British film-maker killed by Isis militants in Syria

Mehmet Aksoy, 32, from London, was working as a press officer for Kurdish forces in Raqqa when the military base was attacked

28 September 2017, 10:28am
Mehmet Aksoy was working as a press officer, for the Kurdish People's Protection Units (YPG) when military base was hit by a surprise attack
Mehmet Aksoy was working as a press officer, for the Kurdish People's Protection Units (YPG) when military base was hit by a surprise attack
A British film-maker was killed while working alongside Kurdish forces fighting the Islamic State in Syria, friends and Kurdish activists have said.

Mehmet Aksoy, 32, from London, was working as a press officer for the Kurdish People’s Protection Units (YPG) when the military base in which he was stationed was hit by a surprise attack on Tuesday morning.

Aksoy, a Turkish Kurd, moved to Britain with his family 22 years ago and is believed to be the fifth British citizen to have been killed while volunteering with the US-led militia, spearheading the battle against Isis.

Around 300 British Kurds, as well as Aksoy’s parents, held a twilight vigil at the Kurdish Community centre in north London.

“Mehmet never fought – that was never his plan,” said friend Aladdin Sinayic, 38, also from London.

“He told me just before he left that there are better ways he could fight Isis than with a gun. He said there are many great fighters offering their lives to defeat Isis but they are not visible to the world. He wanted to tell their stories and show the world what the Kurds are doing in Syria.”

According to reports, Aksoy travelled to Syria on 22 July, without informing his parents. He spent the following three months filming the battle of Raqqa and publishing his material and findings on social media and other sites. His job also included liaising with journalists in Britain and around the world, covering the conflict.
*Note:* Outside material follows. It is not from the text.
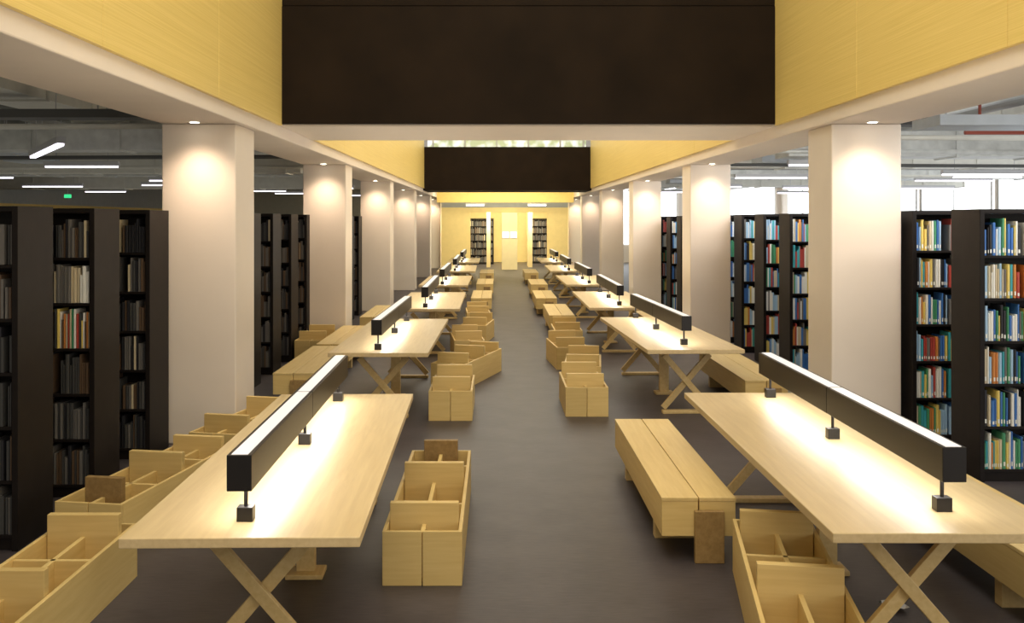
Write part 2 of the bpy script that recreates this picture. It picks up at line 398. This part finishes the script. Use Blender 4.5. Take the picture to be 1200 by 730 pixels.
def fill(sgn, cx, cy, case, xa, xb, single, pal=None):
    pal = pal or (RIGHT if sgn > 0 else LEFT)
    for lv, z in enumerate(LEVEL):
        x = xa + random.uniform(.0, .006); stop = xb
        if random.random() < (.1 if sgn > 0 else .25): stop = xa + (xb-xa)*random.uniform(.75, 1)
        cyc = None
        if sgn < 0 and lv == 3 and 'second' in case: pal_ = cyc = ['red','cream','orange','brown','white','yellow','dark grey','red','white','green','cream']
        elif sgn < 0 and lv == 4 and 'second' in case: pal_ = ['cream','cream','grey','white']
        else: pal_ = pal
        run = random.choice(pal_); hh = random.uniform(.23,.29); ci = random.randrange(5)
        while True:
            w = random.uniform(.012, .031) if not cyc else random.uniform(.012,.022)
            if x + w > stop: break
            if cyc: run = cyc[ci % len(cyc)]; ci += 1
            elif random.random() < .9: run = random.choice(pal_)
            if random.random() < .75: hh = random.uniform(.20,.302)
            d = random.uniform(.17,.20); y0 = cy + .018 + random.uniform(0,.012)
            xc = cx + sgn*(x + w/2)
            if single:
                o = bpy.data.objects.new('book', (BMESH if sgn > 0 else BMESHL)[run]); C.objects.link(o)
                o.location = (xc, y0, z+.0005); o.scale = (w-.001, d, hh)
                sh = 6-lv
                sp = 'top' if sh == 1 else ('bottom' if sh == 6 else ORD[sh-1])
                tag(o, '%s spined book on the %s shelf of the %s' % (run, sp, case), 'book', 'books on the %s shelf of the %s' % (sp, case))
            else:
                stuff.box(xc-w/2+.0005, xc+w/2-.0005, y0, y0+d, z+.0005, z+hh, None, names.index(run))
            x += w
RX, LX = 3.89, -3.05
rp, ru = make_case(1), [False]
lc, lu2 = make_case(-1), [False]
for k in range(17):
    cy = 7.9 + 1.28*k
    nm = 'nearest the camera' if k == 0 else '%s from the camera' % ORD[k]
    place(rp, ru, (RX, cy, 0), 0, 'tall black bookcase right of the aisle, %s' % nm)
    cs = 'nearest right bookcase' if k == 0 else '%s right bookcase' % ORD[k]
    e0 = {0: .37, 1: .35}.get(k, .045)
    if k < 2: fill(1, RX, cy, cs, .045, e0, True)
    if k < 10: fill(1, RX, cy, cs, e0, .905, False)
    else: fill(1, RX, cy, cs, .045, .6, False)
    if k < 2: fill(1, RX, cy, cs, .945, 1.8, False)
    if k < 12:
        area('book_aisle_fill', (RX+.75, cy-.62, 2.75), 1.0, .15, 17, (1,.98,.95), (R(28),0,0))  # invisible fill per aisle, added to brighten the book spines
for k in range(17):
    cy = 6.25 + 1.19*k
    nm = 'nearest the camera' if k == 0 else '%s from the camera' % ORD[k]
    place(lc, lu2, (LX, cy, 0), 0, 'tall black bookcase left of the aisle, %s' % nm)
    cs = 'nearest left bookcase' if k == 0 else '%s left bookcase' % ORD[k]
    e0 = {0: .10, 1: .33, 2: .27}.get(k, .045)
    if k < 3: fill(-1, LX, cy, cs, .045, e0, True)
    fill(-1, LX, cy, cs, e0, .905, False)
    if k < 3: fill(-1, LX, cy, cs, .945, 1.8, False)
for i, (x, y) in enumerate(((-1.98, 46.9), (1.55, 47.8))):
    place(rp, ru, (x, y, 0), 0, 'black bookcase seen through the %s opening of the yellow end wall' % ('left' if i == 0 else 'right'), 'bookcases behind the end wall')
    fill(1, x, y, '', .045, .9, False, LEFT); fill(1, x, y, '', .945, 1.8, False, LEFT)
tag(stuff.build('books', [BM[k] for k in names]), 'distant rows of books filling the black bookcases', 'books', kind='stuff')

# ------------------------------------------------------------------ services under the side ceilings
def simple(name, mb, m, label, cat, group=None, bev=0):
    return tag(mb.build(name, m, bev=bev), label, cat, group)
def duct(x0, x1, y0, y1, z0, z1, m, label, name='air_duct', cat='duct', ts=(.08,.36,.64,.92)):
    b = MB().box(x0,x1,y0,y1,z0,z1)
    k = max(x1-x0, y1-y0); q = 1.2
    while q < k and name == 'air_duct':
        if x1-x0 > y1-y0: b.box(x0+q,x0+q+.04,y0-.02,y1+.02,z0-.02,z1+.02)
        else: b.box(x0-.02,x1+.02,y0+q,y0+q+.04,z0-.02,z1+.02)
        q += 1.2
    o = simple(name, b, m, label, cat)
    for t in ts:
        if x1-x0 > y1-y0:
            x = x0+(x1-x0)*t; c = [(x, y0+.04), (x, y1-.04)]
        else:
            y = y0+(y1-y0)*t; c = [(x0+.04, y), (x1-.04, y)]
        for cx, cy in c: MB().cyl((cx,cy,z1),(cx,cy,4.149),.01,6).build('hanger', M['fixture'], o)
    return o
duct(-5.75,-5.0,8.5,46,3.45,3.82, M['ductw'], 'pale square air duct running lengthwise over the left bookcases')
duct(-9.3,-8.7,8.5,46,3.47,3.76, M['duct'], 'grey square air duct running lengthwise over the far left bookcases')
for i, (y, z0, z1) in enumerate(((13.2,3.06,3.4),(18.0,2.98,3.36),(21.8,3.1,3.34),(26,2.95,3.36))):
    duct(-13.5,-3.6,y,y+.6,z0,z1, M['ductw'] if i % 2 else M['duct'], 'grey air duct crossing the left ceiling, %s from the camera' % ORD[i])
for i, (y, z0) in enumerate(((14.1,3.03),(18.4,3.1),(23.2,3.1),(29,3.1))):
    duct(4.2,13.8,y,y+.7,z0,z0+.36, M['duct'] if i % 2 == 0 else M['ductw'], 'silver air duct crossing the right ceiling, %s from the camera' % ORD[i])
duct(6.9,7.6,11,46,3.52,3.84, M['ductw'], 'pale square air duct running lengthwise over the right bookcases')
for i, (y, z) in enumerate(((10.4,3.2),(15.9,3.28),(24.6,3.28))):
    duct(-13.9,-3.4,y,y+.32,z,z+.09, M['dark'], 'dark cable tray crossing the left ceiling, %s from the camera' % ORD[i], 'cable_tray', 'cable tray')
for i, (y, z) in enumerate(((12.2,3.30),(16.3,3.3),(21.0,3.2))):
    duct(4.4,13.5,y,y+.32,z,z+.09, M['dark'] if i != 1 else M['pipe'], 'grey cable tray crossing the right ceiling, %s from the camera' % ORD[i], 'cable_tray', 'cable tray')
for i, (x, y, wd_) in enumerate(((-8.35,11.6,1.5),(-8.35,14.1,1.2),(-4.93,14.1,1.3),(-8.3,16.5,.62),(-4.93,19.2,1.3),(-12.2,17.0,1.9),(-11.1,14.2,1.7),(-8.35,24.95,.65),(-4.9,27.2,1.2))):
    duct(x, x+wd_, y, y+(1.5 if i in (1,2,6) else .75), 3.10, 3.21, M['baffle'], 'grey blue flat panel hung from the left ceiling, %s from the camera' % ORD[i], 'hanging_panel', 'ceiling panel', (.05,.95))
for i, (x, y) in enumerate(((9.4,10.3),(4.7,10.4),(9.4,15.2),(4.6,17.0),(9.4,24.2),(4.7,26.6))):
    duct(x, x+1.6, y, y+.7, 3.12, 3.23, M['baffle'], 'grey blue flat panel hung from the right ceiling, %s from the camera' % ORD[i], 'hanging_panel', 'ceiling panel', (.05,.95))
simple('pipe', MB().cyl((6.2,13.0,3.27),(14.2,13.0,3.27),.028).cyl((6.4,13.0,3.27),(6.4,13.0,3.869),.02), M['red'], 'red sprinkler pipe under the right ceiling', 'pipe')
for i, (x, z) in enumerate(((-4.6,3.7),(-6.4,3.72),(-7.6,3.76),(-11.32,3.7))):
    simple('pipe', MB().cyl((x,8,z),(x,49,z),.06), M['pipe'], 'grey pipe running lengthwise under the left ceiling, %s from the columns' % ORD[i], 'pipe')
for i, (x, z) in enumerate(((4.3,3.58),(6.55,3.6),(8.7,3.58),(11.3,3.62))):
    simple('pipe', MB().cyl((x,8,z),(x,49,z),.06), M['pipe'], 'grey pipe running lengthwise under the right ceiling, %s from the columns' % ORD[i], 'pipe')
for i, y in enumerate((11.3, 16.95, 22.75)):
    simple('pipe', MB().cyl((-14.2,y,4.095),(-3.2,y,4.095),.05), M['pipe'], 'grey pipe crossing high under the left ceiling, %s from the camera' % ORD[i], 'pipe')
for i, y in enumerate((11.3, 17.4, 26.2)):
    simple('pipe', MB().cyl((3.9,y,4.095),(14.2,y,4.095),.05), M['pipe'], 'grey pipe crossing high under the right ceiling, %s from the camera' % ORD[i], 'pipe')
for i, (y, m_) in enumerate(((9.9,'ductw'),(14.7,'dark'),(17.45,'ductw'),(20.1,'duct'))):
    simple('conduit', MB().cyl((-14.2,y,3.02),(CXL0,y,3.06),.03), M[m_], 'thin conduit crossing low over the left bookcases, %s from the camera' % ORD[i], 'pipe')
for i, (y, m_) in enumerate(((11.25,'ductw'),(13.5,'duct'),(16.85,'dark'),(20.75,'ductw'))):
    simple('conduit', MB().cyl((CXR1,y,3.06),(14.2,y,3.02),.03), M[m_], 'thin conduit crossing low over the right bookcases, %s from the camera' % ORD[i], 'pipe')

def light_bar(p, q, z, label, top=4.15):
    (x0,y0),(x1,y1) = p, q
    L = math.hypot(x1-x0, y1-y0); a = math.atan2(y1-y0, x1-x0)
    t = thing('linear_light', label, 'ceiling light', ((x0+x1)/2,(y0+y1)/2,z), a, 'hanging tube lights over the bookcases')
    MB().box(-L/2,L/2,-.05,.05,.02,.09).build('housing', M['fixture'], t, bev=.004)
    MB().box(-L/2+.02,L/2-.02,-.035,.035,-.008,.0199).build('diffuser', M['tube'], t, bev=.004)
    for s in (-1,1): MB().cyl((s*L*.35,0,.09),(s*L*.35,0,top-z),.006,6).build('hanger', M['fixture'], t)
LB = [((-6.1,12.9),(-4.75,10.7)), ((-7.0,15.2),(-5.85,15.2)), ((-10.6,19.1),(-9.4,19.1)), ((-7.3,20.6),(-6.0,20.6)), ((-8.4,23.2),(-7.0,23.2)), ((-11.7,24.2),(-10.2,24.2)),
      ((-4.9,25.4),(-3.7,25.4)), ((-6.9,30.5),(-5.9,30.5)), ((-10.7,34),(-9.5,34)), ((-12.2,21.2),(-11.0,21.2)), ((-4.9,33),(-3.8,33)), ((-7.3,28),(-6.0,28)), ((-12.0,28.6),(-10.8,28.6))]
for i, (p, q) in enumerate(LB):
    light_bar(p, q, 2.93, 'slanting white tube light hanging over the left bookcases, nearest the camera' if i == 0 else 'white tube light hanging over the left bookcases, about %d metres from the camera' % round(math.hypot(*p)))
RB = [((4.6,15.5),(5.9,15.5)), ((7.8,17.2),(9.3,17.2)), ((4.9,20.2),(6.4,20.2)), ((9.2,21.6),(10.9,21.6)), ((5.0,25.6),(6.4,25.6)), ((10.9,26.8),(12.5,26.8)), ((5.0,30.5),(6.4,30.5)), ((9.0,31.5),(10.5,31.5)), ((9.2,19.8),(10.6,19.8)), ((7.75,26.6),(9.2,26.6))]
for i, (p, q) in enumerate(RB):
    light_bar(p, q, 2.97 if i != 1 else 2.9, 'white tube light hanging over the right bookcases, about %d metres from the camera' % round(math.hypot(*p)))
for i, x in enumerate((-1.3, 1.3)):
    light_bar((x, 41.2), (x+.8, 41.2), 2.72, 'small tube light under the ceiling at the far end of the aisle, %s one' % ('left' if i == 0 else 'right'), 3.75)
t = thing('exit_light', 'tiny green exit light hanging over the far left bookcases', 'sign', (-11.8, 27, 2.72))
MB().box(-.09,.09,-.03,.03,0,.10).build('sign_face', M['green'], t, bev=.005)
MB().cyl((0,0,.10),(0,0,1.43),.008,6).build('hanger', M['fixture'], t)
for i, (x, lab) in enumerate(((.38, 'left'), (.72, 'right'))):
    simple('notice', MB().box(x-.14,x+.14,41.65,41.698,1.35,1.62), M['sign'], 'white notice on the yellow end wall pier, %s of two' % lab, 'sign', bev=.004)
p = MB()
g = 5
for i in range(g):
    for j_ in range(g):
        p.v.append((2.10+i*.03+random.uniform(-.006,.006), 5.28+j_*.03+random.uniform(-.006,.006), .004+random.uniform(0,.03)))
for i in range(g-1):
    for j_ in range(g-1):
        a = i*g+j_; p.f.append((a, a+g, a+g+1, a+1)); p.mi.append(0)
simple('paper_scrap', p, M['paper'], 'crumpled scrap of paper on the floor under the nearest right table', 'paper')

# ------------------------------------------------------------------ lights
WARM = (1,.92,.75)
area('skylight_near', (.35, 4, 7.2), 5.2, 12, 450, WARM)
area('skylight_far', (.35, 22.4, 7.0), 5.2, 18, 740, WARM)
area('end_fill', (.35, 37.0, 3.7), 4, 3, 110, (1,.86,.58))  # added overhead fill that brightens the end of the aisle
area('end_room_fill', (.6, 45.8, 3.65), 4.5, 3, 330, (1,.88,.58))  # added warm fill for the room behind the end wall
area('left_zone_fill', (-7.5, 18, 4.1), 6, 22, 40, (1,.95,.86))  # dim added fill over the left bay, supplements the hanging tubes
area('right_zone_fill', (8.6, 16, 4.1), 6, 22, 380, (.97,.98,1))  # added fill over the right bay, supplements tubes and windows
area('left_ceiling_fill', (-8, 20, 2.5), 7, 26, 90, (1,.95,.83), (R(180),0,0))  # unseen fill aimed upward, added to lift the left ceiling
area('right_ceiling_fill', (9, 20, 2.5), 7, 26, 260, (.98,.99,1), (R(180),0,0))  # same added upward fill for the right ceiling, stronger
area('right_front_fill', (7.4, -1.0, 2.2), 5, 2.6, 170, (1,.98,.94), (R(90),0,0))  # added fill behind the camera, lights the right-hand book spines
area('left_front_fill', (-5.8, -1.0, 2.2), 5, 2.6, 8, (1,.94,.84), (R(90),0,0))  # weak added fill behind the camera for the left-hand spines
area('hall_fill', (.35, -1.3, 4.2), 5, 2.4, 85, (1,.89,.74), (R(72),0,0))  # added front fill that raises the columns' camera-side faces
wd = bpy.data.worlds.new('world'); S.world = wd; wd.use_nodes = True
wd.node_tree.nodes['Background'].inputs['Color'].default_value = (1,.90,.76,1)
wd.node_tree.nodes['Background'].inputs['Strength'].default_value = .37

# ------------------------------------------------------------------ camera
cd = bpy.data.cameras.new('camera'); cam = bpy.data.objects.new('camera', cd); C.objects.link(cam)
cam.location = (0, 0, 2.11); cam.rotation_euler = (R(90), 0, 0)
cd.sensor_width = 36; cd.lens = 36*1150/1200
cd.shift_x = 18/1200; cd.shift_y = -107/1200; cd.clip_end = 200
S.camera = cam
He was described by friends as a “passionate” and “loving” man, who devoted his life to supporting the Kurdish struggle for greater rights in the Middle East.

“He had wanted to go for a long time but stayed at home for the sake of his mother,” said Sinayic.

“He talked to her a lot about how he dreamed of moving to Kurdistan and I think she was scared for him but understood why he had to go. She told me today that she has lost her best friend.”

It is understood that Aksoy was standing outside the Kurdish militia’s media centre when a small group of jihadis drove up to the base, believed to be some 20km from the frontline at Raqqa, in pickup trucks and shot five guards at the main gate.

They then drove inside the compound and opened fire, killing Aksoy where he stood, as well as a female Kurdish journalist beside him. YPG fighters fought back, killing all the attackers.

 “The Kurdish movement was everything to him,” said Aksoy’s friend Can Atas, 29, from London. “I spoke to him a few weeks after he arrived in Syria and he told me he didn’t think he had ever felt happier. He was so excited about his idea to make a documentary about democratic confederalism and the socialist-feminist revolution that’s happening there. He said he had so many plans. I’ve lost my best friend, but the Kurds have lost a great brain.”

An FCO spokesperson said: “The UK has advised for some time against all travel to Syria. As all UK consular services are suspended in Syria, it is extremely difficult to confirm the whereabouts and status of British nationals in the country.”